Every line of the data that contains the string "follow" must be copied.
[START]
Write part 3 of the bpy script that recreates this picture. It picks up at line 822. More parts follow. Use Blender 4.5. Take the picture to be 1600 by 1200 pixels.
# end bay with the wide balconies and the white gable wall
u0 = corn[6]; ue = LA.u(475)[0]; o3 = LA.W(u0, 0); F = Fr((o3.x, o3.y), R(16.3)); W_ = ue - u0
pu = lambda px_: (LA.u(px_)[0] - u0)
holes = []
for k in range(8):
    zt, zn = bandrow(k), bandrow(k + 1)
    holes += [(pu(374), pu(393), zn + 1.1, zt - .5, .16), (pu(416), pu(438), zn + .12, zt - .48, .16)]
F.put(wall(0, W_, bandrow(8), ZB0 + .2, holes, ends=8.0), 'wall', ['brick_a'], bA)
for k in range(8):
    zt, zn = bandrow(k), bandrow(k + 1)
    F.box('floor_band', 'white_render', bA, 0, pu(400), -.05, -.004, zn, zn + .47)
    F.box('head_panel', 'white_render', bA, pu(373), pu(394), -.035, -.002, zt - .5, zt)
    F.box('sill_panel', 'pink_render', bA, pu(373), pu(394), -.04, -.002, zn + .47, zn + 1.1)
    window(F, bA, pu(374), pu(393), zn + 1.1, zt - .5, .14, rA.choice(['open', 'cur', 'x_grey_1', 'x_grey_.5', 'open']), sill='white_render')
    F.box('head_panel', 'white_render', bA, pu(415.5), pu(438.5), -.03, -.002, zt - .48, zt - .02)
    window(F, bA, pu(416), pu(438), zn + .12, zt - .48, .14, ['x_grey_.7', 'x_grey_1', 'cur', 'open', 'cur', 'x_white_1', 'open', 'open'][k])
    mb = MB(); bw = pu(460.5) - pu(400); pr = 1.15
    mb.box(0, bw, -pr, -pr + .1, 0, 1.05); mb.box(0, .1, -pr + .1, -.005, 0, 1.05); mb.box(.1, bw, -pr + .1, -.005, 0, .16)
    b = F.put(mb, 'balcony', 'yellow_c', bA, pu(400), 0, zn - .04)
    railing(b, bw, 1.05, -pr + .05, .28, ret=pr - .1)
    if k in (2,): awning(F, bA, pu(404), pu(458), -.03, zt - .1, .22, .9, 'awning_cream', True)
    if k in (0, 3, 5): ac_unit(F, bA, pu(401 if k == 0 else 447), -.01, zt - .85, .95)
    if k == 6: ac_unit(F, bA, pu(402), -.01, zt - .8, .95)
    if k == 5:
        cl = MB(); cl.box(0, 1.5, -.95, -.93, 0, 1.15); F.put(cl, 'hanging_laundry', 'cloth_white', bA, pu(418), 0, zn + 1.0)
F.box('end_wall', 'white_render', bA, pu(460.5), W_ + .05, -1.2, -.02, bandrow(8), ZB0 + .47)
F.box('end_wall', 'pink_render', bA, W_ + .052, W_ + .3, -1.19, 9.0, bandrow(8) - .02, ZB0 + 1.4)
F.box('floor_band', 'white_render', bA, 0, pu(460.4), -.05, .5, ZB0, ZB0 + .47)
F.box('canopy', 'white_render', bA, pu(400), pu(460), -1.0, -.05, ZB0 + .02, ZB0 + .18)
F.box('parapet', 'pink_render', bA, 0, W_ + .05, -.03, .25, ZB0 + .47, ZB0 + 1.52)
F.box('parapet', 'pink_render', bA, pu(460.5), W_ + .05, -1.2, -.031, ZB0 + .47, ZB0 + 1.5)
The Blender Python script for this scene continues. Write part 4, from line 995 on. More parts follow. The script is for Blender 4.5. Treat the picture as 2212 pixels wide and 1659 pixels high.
[END]
IN RESPONSE>
Write part 3 of the bpy script that recreates this picture. It picks up at line 822. More parts follow. Use Blender 4.5. Take the picture to be 1600 by 1200 pixels.
The Blender Python script for this scene continues. Write part 4, from line 995 on. More parts follow. The script is for Blender 4.5. Treat the picture as 2212 pixels wide and 1659 pixels high.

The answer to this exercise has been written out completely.